Als alle durch waren, deutete die Frau eines Militärattachés auf mich und rief: „Seemann dein Heimat ist Meer.“ Ich weigerte mich, schüttelte höflich, aber standhaft den Kopf und blieb sitzen.

Karaoke, versuchte ich auf Englisch zu erklären, ist in Deutschland nicht sehr weit verbreitet und ich hätte noch nie und sowieso kenne ich dieses Lied überhaupt nicht. Was mir natürlich niemand glaubte.

Ich war heilfroh, als der Bankdirektor für mich einsprang und einen sehr gefühlvollen indonesischen Schlager anstimmte.
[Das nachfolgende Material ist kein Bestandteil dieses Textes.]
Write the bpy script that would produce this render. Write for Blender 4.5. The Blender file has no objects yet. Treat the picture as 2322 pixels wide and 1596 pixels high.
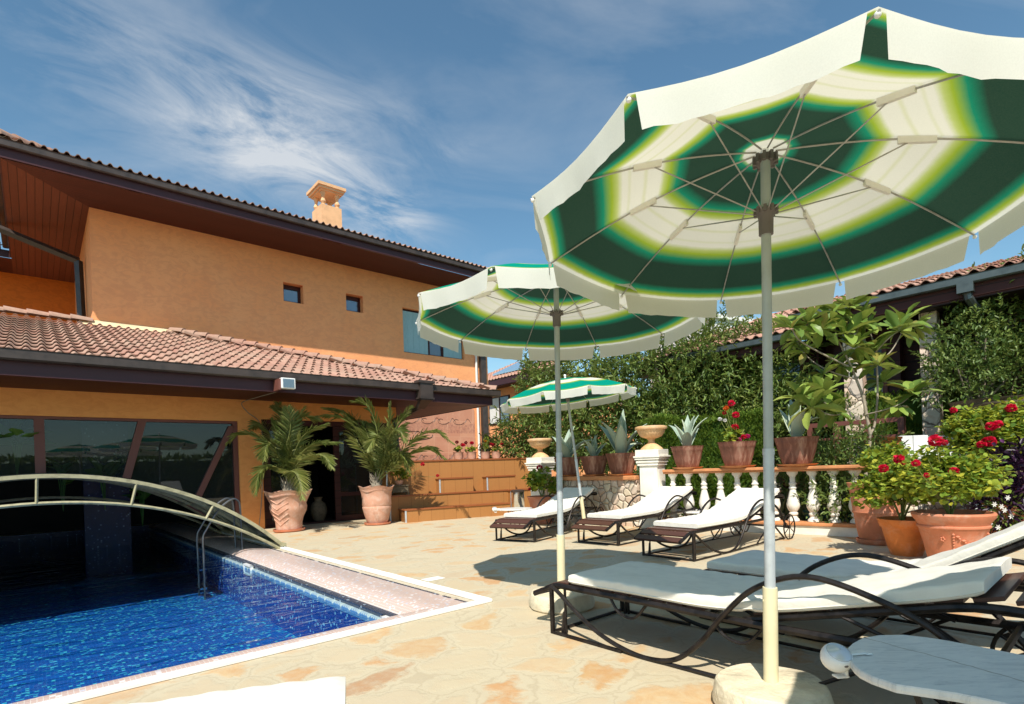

Man muss offenbar gar nicht singen können, bemerkte ich bei dieser Gelegenheit, es reicht bei Karaoke völlig aus, singen zu wollen. Im Geist blätterte ich mein Liedgut durch und stellte fest, dass außer

– „Es gibt kein Bier auf Hawaii“ und

– „Auf der schwäb’schen Eisenbahne“

keine Lieder komplett mit allen Strophen vorhanden waren.

Der Aufforderung zum Tanz konnte ich mich dann nicht mehr entziehen. Ich versuchte, die Bewegungen der Damen, so gut es ging, zu imitieren, und wackelte wie sie mit dem Hintern, rechtes Bein, linkes Bein und Drehung. Es handelte sich dabei ganz offensichtlich um eine Art jawanesischen Ententanz.

Dass ich dabei der Frau des Transportministers einmal auf die Füße trat und sie dabei schmerzhaft das Gesicht verzog, wurde zwar registriert, aber höflicherweise nicht weiter zum Thema gemacht.

Irgendwann ließen sie mich in Ruhe sitzen, in meinen Jeans, dem T-Shirt und den Aldi-Sandalen, und ignorierten mich.

Ich war kein guter Botschafter meines Landes an jenem Abend, fühlte ich und schwor mir, auf meiner nächsten Reise nach Asien wenigstens ein Liederbuch ins Handgepäck zu packen.